>> BEGIN Data
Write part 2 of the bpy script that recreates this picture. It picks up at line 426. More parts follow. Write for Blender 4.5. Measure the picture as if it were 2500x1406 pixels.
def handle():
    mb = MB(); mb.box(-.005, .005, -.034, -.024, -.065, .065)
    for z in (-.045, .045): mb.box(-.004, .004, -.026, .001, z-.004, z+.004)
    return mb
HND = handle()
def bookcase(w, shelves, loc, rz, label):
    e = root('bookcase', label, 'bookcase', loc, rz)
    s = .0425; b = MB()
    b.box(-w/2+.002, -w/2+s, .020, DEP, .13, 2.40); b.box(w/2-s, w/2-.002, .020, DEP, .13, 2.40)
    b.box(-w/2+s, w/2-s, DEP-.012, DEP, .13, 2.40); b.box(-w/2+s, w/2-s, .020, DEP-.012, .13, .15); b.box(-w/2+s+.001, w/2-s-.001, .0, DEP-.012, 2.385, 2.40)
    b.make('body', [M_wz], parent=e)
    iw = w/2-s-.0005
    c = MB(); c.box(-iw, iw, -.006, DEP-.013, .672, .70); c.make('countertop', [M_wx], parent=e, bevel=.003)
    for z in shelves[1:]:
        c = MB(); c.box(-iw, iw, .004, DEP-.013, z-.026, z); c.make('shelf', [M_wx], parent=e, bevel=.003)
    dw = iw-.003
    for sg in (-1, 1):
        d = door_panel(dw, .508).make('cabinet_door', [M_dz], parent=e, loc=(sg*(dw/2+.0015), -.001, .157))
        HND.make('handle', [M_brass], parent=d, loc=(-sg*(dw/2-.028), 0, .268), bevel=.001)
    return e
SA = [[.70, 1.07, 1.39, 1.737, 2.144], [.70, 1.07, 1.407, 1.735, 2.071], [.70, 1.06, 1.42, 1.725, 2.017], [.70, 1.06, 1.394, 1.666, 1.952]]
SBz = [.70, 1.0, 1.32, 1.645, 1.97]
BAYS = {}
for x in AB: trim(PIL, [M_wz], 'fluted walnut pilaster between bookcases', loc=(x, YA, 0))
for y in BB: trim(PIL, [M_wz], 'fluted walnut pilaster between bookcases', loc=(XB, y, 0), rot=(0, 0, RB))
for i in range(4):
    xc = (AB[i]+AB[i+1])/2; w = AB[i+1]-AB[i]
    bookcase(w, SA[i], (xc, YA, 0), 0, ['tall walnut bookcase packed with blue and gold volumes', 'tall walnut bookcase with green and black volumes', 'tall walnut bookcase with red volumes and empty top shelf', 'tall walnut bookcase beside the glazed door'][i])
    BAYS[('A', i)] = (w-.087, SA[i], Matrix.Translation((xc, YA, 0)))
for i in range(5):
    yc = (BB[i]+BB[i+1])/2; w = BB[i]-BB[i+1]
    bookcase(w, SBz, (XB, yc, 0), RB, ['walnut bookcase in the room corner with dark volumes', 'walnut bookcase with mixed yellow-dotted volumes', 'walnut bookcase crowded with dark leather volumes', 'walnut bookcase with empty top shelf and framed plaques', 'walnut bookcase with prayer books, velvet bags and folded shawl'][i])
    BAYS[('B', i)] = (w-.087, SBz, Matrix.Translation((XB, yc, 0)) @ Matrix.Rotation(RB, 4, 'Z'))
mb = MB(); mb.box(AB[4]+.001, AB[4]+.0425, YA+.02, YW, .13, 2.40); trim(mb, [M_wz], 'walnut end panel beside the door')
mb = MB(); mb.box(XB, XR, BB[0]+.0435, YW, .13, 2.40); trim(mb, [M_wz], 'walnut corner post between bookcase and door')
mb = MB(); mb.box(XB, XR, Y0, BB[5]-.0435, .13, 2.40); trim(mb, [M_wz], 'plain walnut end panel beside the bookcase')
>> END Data
-- Written instruction --
Output the listing above exactly as it appears.

-- Written answer --
Write part 2 of the bpy script that recreates this picture. It picks up at line 426. More parts follow. Write for Blender 4.5. Measure the picture as if it were 2500x1406 pixels.
def handle():
    mb = MB(); mb.box(-.005, .005, -.034, -.024, -.065, .065)
    for z in (-.045, .045): mb.box(-.004, .004, -.026, .001, z-.004, z+.004)
    return mb
HND = handle()
def bookcase(w, shelves, loc, rz, label):
    e = root('bookcase', label, 'bookcase', loc, rz)
    s = .0425; b = MB()
    b.box(-w/2+.002, -w/2+s, .020, DEP, .13, 2.40); b.box(w/2-s, w/2-.002, .020, DEP, .13, 2.40)
    b.box(-w/2+s, w/2-s, DEP-.012, DEP, .13, 2.40); b.box(-w/2+s, w/2-s, .020, DEP-.012, .13, .15); b.box(-w/2+s+.001, w/2-s-.001, .0, DEP-.012, 2.385, 2.40)
    b.make('body', [M_wz], parent=e)
    iw = w/2-s-.0005
    c = MB(); c.box(-iw, iw, -.006, DEP-.013, .672, .70); c.make('countertop', [M_wx], parent=e, bevel=.003)
    for z in shelves[1:]:
        c = MB(); c.box(-iw, iw, .004, DEP-.013, z-.026, z); c.make('shelf', [M_wx], parent=e, bevel=.003)
    dw = iw-.003
    for sg in (-1, 1):
        d = door_panel(dw, .508).make('cabinet_door', [M_dz], parent=e, loc=(sg*(dw/2+.0015), -.001, .157))
        HND.make('handle', [M_brass], parent=d, loc=(-sg*(dw/2-.028), 0, .268), bevel=.001)
    return e
SA = [[.70, 1.07, 1.39, 1.737, 2.144], [.70, 1.07, 1.407, 1.735, 2.071], [.70, 1.06, 1.42, 1.725, 2.017], [.70, 1.06, 1.394, 1.666, 1.952]]
SBz = [.70, 1.0, 1.32, 1.645, 1.97]
BAYS = {}
for x in AB: trim(PIL, [M_wz], 'fluted walnut pilaster between bookcases', loc=(x, YA, 0))
for y in BB: trim(PIL, [M_wz], 'fluted walnut pilaster between bookcases', loc=(XB, y, 0), rot=(0, 0, RB))
for i in range(4):
    xc = (AB[i]+AB[i+1])/2; w = AB[i+1]-AB[i]
    bookcase(w, SA[i], (xc, YA, 0), 0, ['tall walnut bookcase packed with blue and gold volumes', 'tall walnut bookcase with green and black volumes', 'tall walnut bookcase with red volumes and empty top shelf', 'tall walnut bookcase beside the glazed door'][i])
    BAYS[('A', i)] = (w-.087, SA[i], Matrix.Translation((xc, YA, 0)))
for i in range(5):
    yc = (BB[i]+BB[i+1])/2; w = BB[i]-BB[i+1]
    bookcase(w, SBz, (XB, yc, 0), RB, ['walnut bookcase in the room corner with dark volumes', 'walnut bookcase with mixed yellow-dotted volumes', 'walnut bookcase crowded with dark leather volumes', 'walnut bookcase with empty top shelf and framed plaques', 'walnut bookcase with prayer books, velvet bags and folded shawl'][i])
    BAYS[('B', i)] = (w-.087, SBz, Matrix.Translation((XB, yc, 0)) @ Matrix.Rotation(RB, 4, 'Z'))
mb = MB(); mb.box(AB[4]+.001, AB[4]+.0425, YA+.02, YW, .13, 2.40); trim(mb, [M_wz], 'walnut end panel beside the door')
mb = MB(); mb.box(XB, XR, BB[0]+.0435, YW, .13, 2.40); trim(mb, [M_wz], 'walnut corner post between bookcase and door')
mb = MB(); mb.box(XB, XR, Y0, BB[5]-.0435, .13, 2.40); trim(mb, [M_wz], 'plain walnut end panel beside the bookcase')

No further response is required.